IHS-Chef: "Massenpsychotisches Verhalten"

Der Wirtschaftsforscher und Chef des Instituts für Höhere Studien, Bernhard Felderer, im KURIER-Gespräch über...

... Rezessionsängste Realwirtschaftlich gibt es keinen Grund, eine Rezession zu befürchten. Die Konjunktur läuft in Deutschland ausgezeichnet und auch in Österreich sehr gut. Die Auftragsbücher sind bis Jahresende gut gefüllt.

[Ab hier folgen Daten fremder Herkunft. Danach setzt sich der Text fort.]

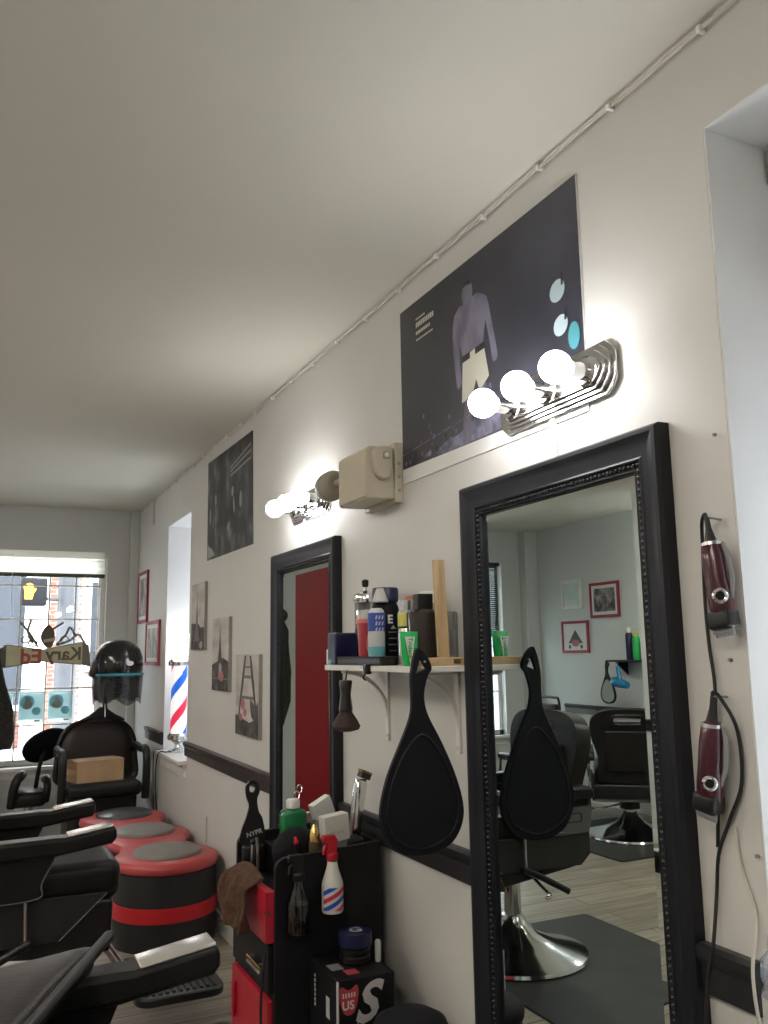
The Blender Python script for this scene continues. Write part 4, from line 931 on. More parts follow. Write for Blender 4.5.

... Panikverkäufe an den Börsen Dass die Leute nervös sind, ist verständlich. Doch das sind Überreaktionen, die nur mit Lemming-Verhalten erklärbar sind. Wenn die Finanzmärkte eine große Wirtschaftskrise befürchten, wird es aber gefährlich. Stürzen die Aktienkurse weiter ab, kann das natürlich negative Folgen für die Realwirtschaft haben. Wir müssen jetzt abwarten, wie es weitergeht.

... Vergleich mit Finanzkrise 2008 Die Krise kommt auch diesmal wieder aus der Finanzwirtschaft. Aber nicht wie damals von den Banken, sondern von der Verschuldung der Staaten. 2008 waren die Auftragsbücher der Industrie auch voll und innerhalb weniger Monate gab es in einzelnen Branchen Auftragsrückgänge bis zu 30 Prozent. Jetzt ist die Angst vor dem Zusammenbruch einzelner Staaten nicht unbegründet. Hier sind nicht bösartige Spekulanten am Werk, sondern Manager großer Fonds und Versicherungen, die auf Sicherheit setzen. Die sind zu überzeugen.

... Mögliche Pleite Italiens Wenn Italien Probleme bekommt, dann ist eine Krise wahrscheinlich. Aber wir wissen derzeit nicht, ob sich Italien erfängt oder nicht. Es ist zu hoffen, dass die Politik ihre Lektionen endlich gelernt hat.

... Revision der Prognosen Daran wird derzeit überhaupt nicht gedacht. Wir haben eine exzellente Konjunktur und in Österreich ein Beschäftigungswachstum von 1,7 Prozent. Das gibt es nur in Spitzenjahren. Aber wir müssen mit Prognosen
grundsätzlich vorsichtig sein, sobald die Finanzmärkte involviert sind. Dieses massenpsychotische Verhalten ist problematisch. Die Stimmung ist wesentlich schlechter als die tatsächliche realwirtschaftliche Lage.